The new camp was to cram three times more prisoners into barracks compared to earlier camps built in Germany.
This short film is from the BBC series, World War Two with Dan Snow.
This short film contains scenes which viewers may find upsetting. The films are intended for classroom use but teacher review is recommended prior to watching with your pupils. You know best the limit of your pupils, and BBC Teach does not accept any responsibility for pupil distress.
Teacher Notes
Key Stage 3:
Students could place the events of this short film into the wider context of the Holocaust.

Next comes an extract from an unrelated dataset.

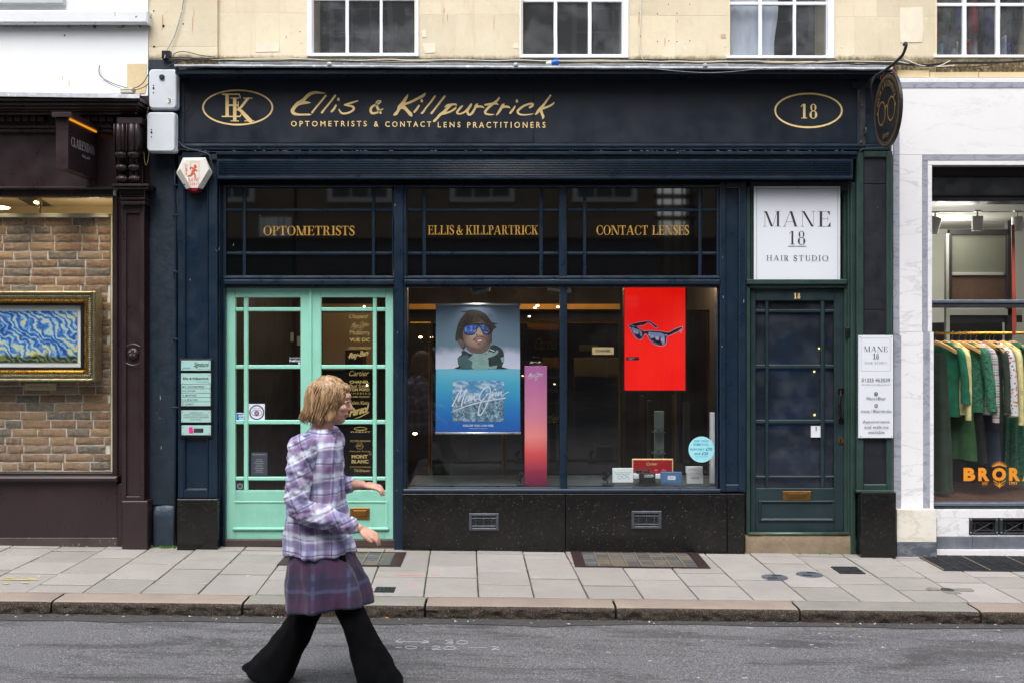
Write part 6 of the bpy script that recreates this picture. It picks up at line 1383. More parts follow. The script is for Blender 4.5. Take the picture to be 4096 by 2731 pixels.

The expansion of Auschwitz was being planned in 1941. They could explain what had happened up to this point (anti-Semitic laws in Germany, Kristallnacht, the invasion of Poland and Eastern Europe), and what happened afterwards (the Wannsee Conference and Final Solution).
Key Stage 4:
This short film could be used as part of a lesson looking at responsibility for the Holocaust.
How responsible were the architects Karl Bischoff and Fritz Ertl?
Should they be held as responsible as leading Nazis who gave the orders for the Final Solution?
This type of debate requires students to understand different historical perspectives and the evidence in this short film can contribute to their analysis of different interpretations.
Other groups could be considered, such as German civilians, SS soldiers at Auschwitz and key individuals.
This short film will be relevant for teaching KS3 and KS4/GCSE history in England, Wales and Northern Ireland and National 4/5 history in Scotland.